Available data —
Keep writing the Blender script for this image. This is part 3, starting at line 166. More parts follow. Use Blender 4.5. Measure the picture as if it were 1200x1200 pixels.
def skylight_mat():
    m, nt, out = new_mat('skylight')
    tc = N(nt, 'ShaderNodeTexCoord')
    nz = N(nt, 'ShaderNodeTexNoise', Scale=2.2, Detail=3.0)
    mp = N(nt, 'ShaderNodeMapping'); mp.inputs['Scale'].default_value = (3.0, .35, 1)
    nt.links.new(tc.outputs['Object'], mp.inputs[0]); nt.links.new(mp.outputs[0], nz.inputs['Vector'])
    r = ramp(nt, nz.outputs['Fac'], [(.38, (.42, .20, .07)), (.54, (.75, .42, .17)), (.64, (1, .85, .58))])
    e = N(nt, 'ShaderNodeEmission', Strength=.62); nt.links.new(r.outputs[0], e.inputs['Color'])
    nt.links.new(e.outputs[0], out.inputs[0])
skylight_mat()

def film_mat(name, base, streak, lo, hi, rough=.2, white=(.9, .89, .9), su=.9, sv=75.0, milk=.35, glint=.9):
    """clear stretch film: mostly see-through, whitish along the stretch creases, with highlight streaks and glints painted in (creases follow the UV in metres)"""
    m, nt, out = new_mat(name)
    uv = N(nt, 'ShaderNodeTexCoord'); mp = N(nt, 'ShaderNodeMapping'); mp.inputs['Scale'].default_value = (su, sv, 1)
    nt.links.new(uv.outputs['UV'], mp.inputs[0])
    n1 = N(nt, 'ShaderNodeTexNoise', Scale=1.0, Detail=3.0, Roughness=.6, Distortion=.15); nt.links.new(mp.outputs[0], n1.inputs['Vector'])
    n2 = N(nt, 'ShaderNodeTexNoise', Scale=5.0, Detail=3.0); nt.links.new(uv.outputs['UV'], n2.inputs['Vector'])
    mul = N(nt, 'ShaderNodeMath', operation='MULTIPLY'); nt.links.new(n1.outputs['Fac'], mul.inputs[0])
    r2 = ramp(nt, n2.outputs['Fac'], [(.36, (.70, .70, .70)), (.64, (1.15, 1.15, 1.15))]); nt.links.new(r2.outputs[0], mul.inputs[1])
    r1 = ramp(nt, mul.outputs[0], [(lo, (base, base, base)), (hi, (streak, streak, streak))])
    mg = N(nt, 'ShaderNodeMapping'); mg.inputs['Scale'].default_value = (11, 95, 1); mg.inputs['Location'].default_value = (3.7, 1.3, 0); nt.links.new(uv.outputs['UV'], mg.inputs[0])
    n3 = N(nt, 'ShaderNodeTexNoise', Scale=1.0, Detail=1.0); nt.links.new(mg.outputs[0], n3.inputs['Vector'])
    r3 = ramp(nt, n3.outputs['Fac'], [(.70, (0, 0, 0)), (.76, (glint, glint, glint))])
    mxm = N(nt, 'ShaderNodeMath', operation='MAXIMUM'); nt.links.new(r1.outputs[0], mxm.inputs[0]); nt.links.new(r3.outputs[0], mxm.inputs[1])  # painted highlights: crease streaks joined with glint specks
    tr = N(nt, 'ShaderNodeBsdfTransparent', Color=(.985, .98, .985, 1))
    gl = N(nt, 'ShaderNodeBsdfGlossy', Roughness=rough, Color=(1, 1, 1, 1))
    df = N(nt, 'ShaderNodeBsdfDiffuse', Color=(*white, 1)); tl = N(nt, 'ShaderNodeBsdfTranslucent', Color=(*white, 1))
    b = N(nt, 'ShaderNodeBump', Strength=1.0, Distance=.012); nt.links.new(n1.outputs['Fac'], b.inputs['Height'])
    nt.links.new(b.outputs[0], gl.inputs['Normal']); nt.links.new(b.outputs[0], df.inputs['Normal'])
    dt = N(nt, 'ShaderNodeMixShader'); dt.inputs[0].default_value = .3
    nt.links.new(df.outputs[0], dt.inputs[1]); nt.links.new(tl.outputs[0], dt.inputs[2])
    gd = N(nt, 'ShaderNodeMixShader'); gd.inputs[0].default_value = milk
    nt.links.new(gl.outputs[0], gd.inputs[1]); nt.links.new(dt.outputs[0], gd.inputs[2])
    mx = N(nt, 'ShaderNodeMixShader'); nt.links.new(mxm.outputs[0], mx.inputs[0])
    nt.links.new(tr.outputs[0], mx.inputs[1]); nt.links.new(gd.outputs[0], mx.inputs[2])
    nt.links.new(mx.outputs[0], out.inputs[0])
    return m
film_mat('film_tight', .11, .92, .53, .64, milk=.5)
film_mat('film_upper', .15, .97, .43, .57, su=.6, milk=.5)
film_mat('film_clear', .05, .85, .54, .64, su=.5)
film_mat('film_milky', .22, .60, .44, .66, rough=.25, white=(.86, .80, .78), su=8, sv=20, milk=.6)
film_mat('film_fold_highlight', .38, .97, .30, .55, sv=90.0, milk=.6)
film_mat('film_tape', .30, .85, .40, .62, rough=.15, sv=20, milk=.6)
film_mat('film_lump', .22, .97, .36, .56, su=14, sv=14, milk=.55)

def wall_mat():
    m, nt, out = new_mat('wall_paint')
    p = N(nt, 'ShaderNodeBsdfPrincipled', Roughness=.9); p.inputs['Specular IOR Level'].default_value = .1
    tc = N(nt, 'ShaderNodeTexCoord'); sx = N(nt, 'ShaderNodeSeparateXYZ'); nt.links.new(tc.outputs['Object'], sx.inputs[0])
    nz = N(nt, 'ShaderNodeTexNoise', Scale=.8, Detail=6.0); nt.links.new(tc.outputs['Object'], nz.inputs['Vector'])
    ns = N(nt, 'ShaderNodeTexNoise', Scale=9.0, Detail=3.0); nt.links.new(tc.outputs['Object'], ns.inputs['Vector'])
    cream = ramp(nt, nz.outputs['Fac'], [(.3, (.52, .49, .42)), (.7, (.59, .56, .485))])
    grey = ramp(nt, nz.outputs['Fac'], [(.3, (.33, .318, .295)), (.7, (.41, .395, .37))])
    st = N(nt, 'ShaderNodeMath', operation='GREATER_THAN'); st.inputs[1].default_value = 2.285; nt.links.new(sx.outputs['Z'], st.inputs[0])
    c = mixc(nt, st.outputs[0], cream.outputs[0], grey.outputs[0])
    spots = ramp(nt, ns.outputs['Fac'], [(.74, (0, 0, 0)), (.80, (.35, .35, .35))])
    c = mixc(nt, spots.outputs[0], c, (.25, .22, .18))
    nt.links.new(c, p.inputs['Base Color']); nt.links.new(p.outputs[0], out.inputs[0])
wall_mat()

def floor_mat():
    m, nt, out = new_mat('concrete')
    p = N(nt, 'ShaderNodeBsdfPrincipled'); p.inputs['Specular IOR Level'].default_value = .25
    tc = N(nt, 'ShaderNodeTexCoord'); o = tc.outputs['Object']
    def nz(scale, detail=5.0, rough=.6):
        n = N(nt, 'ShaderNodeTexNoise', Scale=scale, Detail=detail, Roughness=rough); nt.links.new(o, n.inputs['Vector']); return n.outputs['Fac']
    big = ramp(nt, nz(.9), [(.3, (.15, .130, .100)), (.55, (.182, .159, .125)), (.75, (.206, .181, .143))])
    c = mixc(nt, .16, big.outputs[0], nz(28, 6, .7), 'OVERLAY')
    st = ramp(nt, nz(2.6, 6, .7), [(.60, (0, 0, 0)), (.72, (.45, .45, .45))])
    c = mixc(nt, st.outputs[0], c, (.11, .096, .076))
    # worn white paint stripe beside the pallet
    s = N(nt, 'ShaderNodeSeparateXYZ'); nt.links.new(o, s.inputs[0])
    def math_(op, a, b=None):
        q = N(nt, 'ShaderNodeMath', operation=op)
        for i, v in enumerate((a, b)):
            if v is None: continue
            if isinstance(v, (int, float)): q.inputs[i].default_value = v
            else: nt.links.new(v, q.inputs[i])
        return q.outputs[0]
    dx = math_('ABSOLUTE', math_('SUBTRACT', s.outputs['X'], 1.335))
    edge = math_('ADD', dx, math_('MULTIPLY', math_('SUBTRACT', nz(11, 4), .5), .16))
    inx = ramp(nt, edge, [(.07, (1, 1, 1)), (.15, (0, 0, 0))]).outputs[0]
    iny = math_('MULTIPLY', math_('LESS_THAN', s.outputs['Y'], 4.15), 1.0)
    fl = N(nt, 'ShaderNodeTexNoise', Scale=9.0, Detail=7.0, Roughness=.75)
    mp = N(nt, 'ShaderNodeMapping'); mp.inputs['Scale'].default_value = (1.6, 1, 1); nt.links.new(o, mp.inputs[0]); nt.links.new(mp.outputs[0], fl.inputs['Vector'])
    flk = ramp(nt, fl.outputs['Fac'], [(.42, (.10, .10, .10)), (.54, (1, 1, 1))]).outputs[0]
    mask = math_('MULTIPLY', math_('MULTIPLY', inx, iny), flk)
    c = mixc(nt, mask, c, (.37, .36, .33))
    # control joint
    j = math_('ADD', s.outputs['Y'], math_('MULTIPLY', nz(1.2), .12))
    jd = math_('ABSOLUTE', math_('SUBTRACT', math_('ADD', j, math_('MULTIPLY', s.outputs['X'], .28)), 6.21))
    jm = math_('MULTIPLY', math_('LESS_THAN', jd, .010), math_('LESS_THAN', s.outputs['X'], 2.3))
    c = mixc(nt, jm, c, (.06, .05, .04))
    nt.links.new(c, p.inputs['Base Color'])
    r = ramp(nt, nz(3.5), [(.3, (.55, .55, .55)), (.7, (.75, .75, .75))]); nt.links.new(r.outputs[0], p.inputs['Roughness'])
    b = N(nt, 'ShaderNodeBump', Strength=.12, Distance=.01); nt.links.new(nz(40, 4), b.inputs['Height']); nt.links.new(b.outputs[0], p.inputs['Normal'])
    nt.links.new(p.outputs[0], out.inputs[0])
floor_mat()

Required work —
Look through the data and show every line containing "follow".

Result for this task —
Keep writing the Blender script for this image. This is part 3, starting at line 166. More parts follow. Use Blender 4.5. Measure the picture as if it were 1200x1200 pixels.
    """clear stretch film: mostly see-through, whitish along the stretch creases, with highlight streaks and glints painted in (creases follow the UV in metres)"""